The Indian Ingredient You Need For More Authentic Butter Chicken

Some ingredients are so evocative of particular cuisines. Lemongrass brings to mind Thai cooking, while basil is associated heavily with Italian recipes. For Indian cuisine, however, it is a little harder to pin it down to specific ingredients. Indian cuisine uses combinations of spices, generally referred to as "masala". Individually, masala spices are often found in other cuisines around the world. Popular masala spices include fennel seeds, which can be found in European sausages; cinnamon, commonly used in Mexican desserts; and black pepper, which is one of the most ubiquitous spices worldwide.

That said, there is one ingredient that is so distinctly Indian that it immediately adds an air of authenticity to a dish, and that is asafoetida. It is a powder made from the dried resin of a plant from the carrot and fennel family, and adding just a pinch of it to your butter chicken can turn it from a regular homemade dish to a bona fide restaurant-quality meal. Also called hing, asafoetida is not as well-known outside of South Asia as many other spices. Like these other spices, it is not generally used in isolation, but rather as part of the "masala" of a dish. Though it contains no sodium, it is often likened to salt in its ability to bring out all of the other flavors in a recipe. Yet, its sulfurous scent and allium flavor are unmistakable and it plays an important part in the flavor of many classic Indian dishes.

What is asafoetida?

Why is asafoetida not more famous outside of India? The possible reason may be in the name itself — it literally means "stinky gum." Its pungent smell tends to put off potential cooks and eaters but the spice mellows out into a wonderful onion-y flavor when cooked. This flavor is the exact reason that many vegetarians are attracted to Indian cuisine, especially some Brahmin Indians and devout practitioners of Jainism who avoid root vegetables. With asafoetida, Jain adherents can have onion-like flavors in their food without harvesting and consuming onions. If one were unable to eat alliums for other reasons such as allergies, they would benefit as well.

Whether the dish is vegetarian or not, it is important to bloom the asafoetida in fat first to tame its scent and coax out its flavor. You can add it to butter, oil, or melted ghee, but don't let it cook for more than about 15 seconds or it will burn. As soon as it's toasted you can add other ingredients to slow the cooking process. The longer it's cooked, the milder its intense umami flavor will become. It is definitely not a spice that can be sprinkled on after cooking, as it would smell and taste much too strong to be enjoyable.

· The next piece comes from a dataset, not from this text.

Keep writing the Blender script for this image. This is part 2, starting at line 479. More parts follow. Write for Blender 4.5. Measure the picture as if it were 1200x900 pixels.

How else do you use asafoetida?

A pro tip: If you do decide to incorporate asafoetida into your pantry, it must be kept in an airtight container in case its strong odor seeps into neighboring spice jars. The flavor becomes less intense over time. However, once you have it around, a small jar of the stuff goes a very long way, as you only need a tiny pinch each time to flavor entire dishes.

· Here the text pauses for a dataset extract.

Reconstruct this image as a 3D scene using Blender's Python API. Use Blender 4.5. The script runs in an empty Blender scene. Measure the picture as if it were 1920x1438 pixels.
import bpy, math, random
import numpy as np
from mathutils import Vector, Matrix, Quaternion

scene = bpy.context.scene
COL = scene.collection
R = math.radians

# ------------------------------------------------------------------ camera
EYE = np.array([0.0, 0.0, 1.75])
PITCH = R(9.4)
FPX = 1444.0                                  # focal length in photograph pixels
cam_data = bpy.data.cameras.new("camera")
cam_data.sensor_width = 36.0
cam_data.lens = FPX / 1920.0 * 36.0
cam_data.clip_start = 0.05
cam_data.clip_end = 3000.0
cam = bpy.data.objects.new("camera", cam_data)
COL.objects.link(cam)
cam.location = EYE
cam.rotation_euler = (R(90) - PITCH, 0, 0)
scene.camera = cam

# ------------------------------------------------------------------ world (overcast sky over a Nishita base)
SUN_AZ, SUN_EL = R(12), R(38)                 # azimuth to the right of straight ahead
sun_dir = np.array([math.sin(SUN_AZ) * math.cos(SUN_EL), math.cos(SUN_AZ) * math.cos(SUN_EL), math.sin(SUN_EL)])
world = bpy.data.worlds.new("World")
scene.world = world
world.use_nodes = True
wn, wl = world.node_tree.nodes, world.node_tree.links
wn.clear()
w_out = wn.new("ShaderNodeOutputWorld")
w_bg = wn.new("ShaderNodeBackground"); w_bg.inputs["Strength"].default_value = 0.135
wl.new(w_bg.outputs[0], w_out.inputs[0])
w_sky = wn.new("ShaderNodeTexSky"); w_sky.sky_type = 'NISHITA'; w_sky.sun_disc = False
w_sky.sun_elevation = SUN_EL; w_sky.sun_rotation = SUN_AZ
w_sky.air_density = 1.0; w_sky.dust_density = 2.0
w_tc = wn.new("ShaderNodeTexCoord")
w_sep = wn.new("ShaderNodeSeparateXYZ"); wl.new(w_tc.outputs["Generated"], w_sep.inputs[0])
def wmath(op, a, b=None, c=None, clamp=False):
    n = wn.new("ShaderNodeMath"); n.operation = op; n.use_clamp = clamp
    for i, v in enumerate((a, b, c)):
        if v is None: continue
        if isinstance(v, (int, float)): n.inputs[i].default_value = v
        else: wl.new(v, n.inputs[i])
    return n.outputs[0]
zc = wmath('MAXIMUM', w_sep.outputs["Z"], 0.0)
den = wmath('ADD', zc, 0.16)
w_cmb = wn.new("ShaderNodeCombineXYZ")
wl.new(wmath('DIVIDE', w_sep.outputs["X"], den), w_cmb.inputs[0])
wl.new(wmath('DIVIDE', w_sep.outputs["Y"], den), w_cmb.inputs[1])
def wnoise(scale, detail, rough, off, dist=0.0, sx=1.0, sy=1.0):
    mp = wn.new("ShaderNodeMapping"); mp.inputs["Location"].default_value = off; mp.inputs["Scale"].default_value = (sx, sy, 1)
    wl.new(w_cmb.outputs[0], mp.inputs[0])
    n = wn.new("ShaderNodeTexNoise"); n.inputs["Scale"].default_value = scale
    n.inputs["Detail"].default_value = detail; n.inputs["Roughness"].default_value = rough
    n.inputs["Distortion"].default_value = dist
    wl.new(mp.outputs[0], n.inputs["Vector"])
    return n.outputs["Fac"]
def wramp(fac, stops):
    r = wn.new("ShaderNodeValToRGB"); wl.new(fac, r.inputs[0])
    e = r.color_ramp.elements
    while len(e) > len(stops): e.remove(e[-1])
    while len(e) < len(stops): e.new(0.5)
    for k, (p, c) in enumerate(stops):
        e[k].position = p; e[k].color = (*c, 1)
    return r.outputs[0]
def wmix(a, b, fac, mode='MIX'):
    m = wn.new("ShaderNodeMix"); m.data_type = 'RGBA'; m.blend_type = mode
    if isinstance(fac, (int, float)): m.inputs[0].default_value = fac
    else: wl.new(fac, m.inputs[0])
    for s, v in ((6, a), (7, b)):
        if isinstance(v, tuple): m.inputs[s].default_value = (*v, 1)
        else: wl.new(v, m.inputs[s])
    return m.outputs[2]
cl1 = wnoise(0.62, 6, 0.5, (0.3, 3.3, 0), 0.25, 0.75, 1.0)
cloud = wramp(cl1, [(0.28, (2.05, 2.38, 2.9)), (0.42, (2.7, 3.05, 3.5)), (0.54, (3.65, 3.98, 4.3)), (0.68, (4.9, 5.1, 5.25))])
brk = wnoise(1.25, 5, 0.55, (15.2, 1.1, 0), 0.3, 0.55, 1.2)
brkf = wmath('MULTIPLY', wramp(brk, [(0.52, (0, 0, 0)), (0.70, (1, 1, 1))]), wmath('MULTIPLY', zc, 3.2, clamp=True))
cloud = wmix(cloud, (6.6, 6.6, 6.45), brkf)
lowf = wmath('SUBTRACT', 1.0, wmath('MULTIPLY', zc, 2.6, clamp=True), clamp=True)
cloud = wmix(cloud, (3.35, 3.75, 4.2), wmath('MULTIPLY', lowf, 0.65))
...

Start your asafoetida experiments with dishes that traditionally call for it, such as sambar (Indian vegetable stew) and various lentil dishes. Aam dal, or raw mango lentil soup, uses asafoetida in its tadka. You can also use it to make vegetarian versions of classic meat dishes like this vegetarian rogan josh.

However, do not feel like you have to limit yourself to just Indian cooking! Try it in place of (or alongside) onions and/or garlic in other dishes by adding a dash to dishes as simple as scrambled eggs or as elaborate as casseroles. As it is also used to counter the effects of bloating that happen with some foods like brassicas and legumes, including it in those recipes may help with indigestion — a tasty bonus!